Crime And Punishment In Communist Hungary

The image above, of a policeman recreating a crime scene outside a train station in Budapest, is one of 1,000 photos published this week by the Hungarian photo archive Fortepan that were never intended to be seen by the public.

The same policeman as seen in the previous photo points his pistol at another uniformed man holding a Kalashnikov.

The images are the work of anonymous police photographers tasked with capturing the aftermath of crimes as serious as murder, and as petty as theft, between 1971 and 1972, during the long rule of communist leader Janos Kadar.

A photo of the same train station as in the previous two photos that shows a body lying under a sheet

The photo negatives were stored in the Budapest City Archives and had not been published until Fortepan scanned and released them.

A detained man stands inside a chalk outline at the recreation of a crime scene in Budapest.

None of the images came with explanatory captions.

The aftermath of a car crash

Fortepan’s founder Miklos Tamasi writes that the series of images is unique, in part, for the humdrum areas of the Hungarian capital that the photos show, which were ignored by most photographers of the time.

A broken shopfront window after an apparent smash and grab

“In the pictures, parts of Budapest that are rarely or never seen at all appear,” Tamasi writes. “The world of the suburbs and peripheral districts.”

Street graffiti that says, “Russians get out of here, 27 years was enough!” The scrawled message references the ongoing presence of Soviet troops in Hungary following the Red Army’s capture of the country in 1945.

Of all the various crimes and accidents the photos show, Tamasi says, “particularly significant are the images of political graffiti, which were photographed by almost no one other than the police.”

“Our daddy Kadar is a horse f***er,” scrawled on a wall in Budapest. Communist party leader Janos Kadar’s 1956-88 reign opened with bloody repressions but ended with relatively few restrictions compared to other communist countries of the era. Some Hungarians referred to the authoritarian ruler as “Daddy Kadar.”

Messages such as this were photographed and investigated by the authorities of the time.

Small swastikas painted on the windows of a booth on the waterfront of central Budapest

Punishment for political messaging in the police state could result in lengthy prison terms.

“Police terror” scrawled on a stone ledge

Gyorgy Kerenyi, a senior journalist with RFE/RL’s Hungarian Service, recalled the story of his wife’s cousin, a soldier at the time, who was caught by police in the act of writing “Don’t teach to kill if you want to live” -- a line from a punk song of the era.

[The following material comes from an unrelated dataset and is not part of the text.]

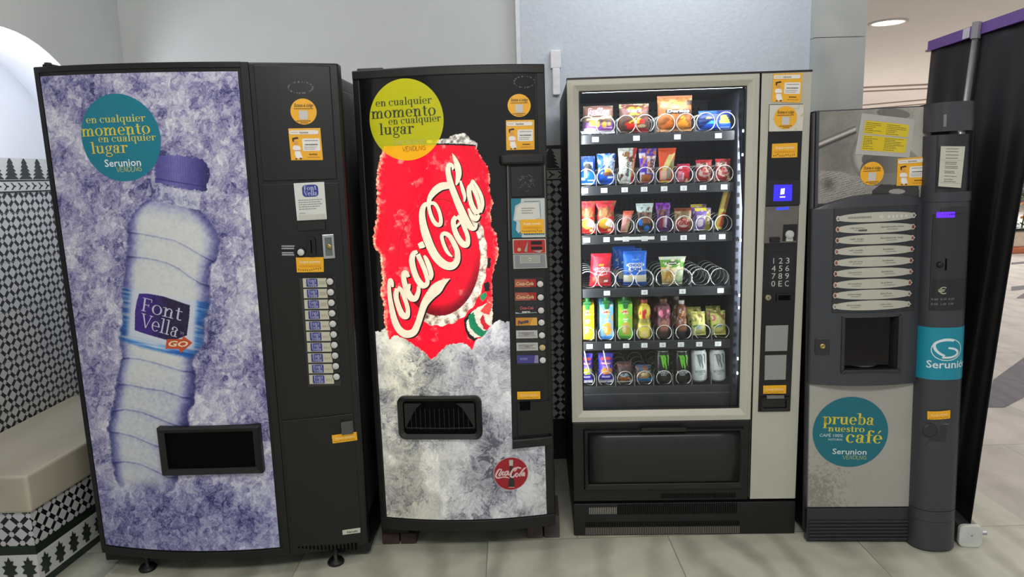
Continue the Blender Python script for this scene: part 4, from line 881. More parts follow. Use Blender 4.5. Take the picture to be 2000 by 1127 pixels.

“There was a trial, but he was lucky” Kerenyi says, and the man avoided jail time. “It happened at the beginning of the 1980s in a much softer climate than before.”

A confiscated bag filled with liquor and Egyptian-made cigarettes

Fortepan is a highly popular photo archive that draws from crowdsourced comments to glean information that is then verified, meaning further details of the images are likely to come to light in the coming days and months.

The aftermath of a train collision

Thousands more images from the communist police records remain unscanned in the Budapest City Archives.

Crowds gather around the covered body of a person in Budapest.

Tamasi says the Fortepan team "definitely want to continue processing" the thousands more unscanned police photos.

A policeman poses with a large knife, probably at the scene of a crime.

The Fortepan founder wrote that the images are an important record because "they report on the Kadar era in a unique way, using the tools of raw documentary."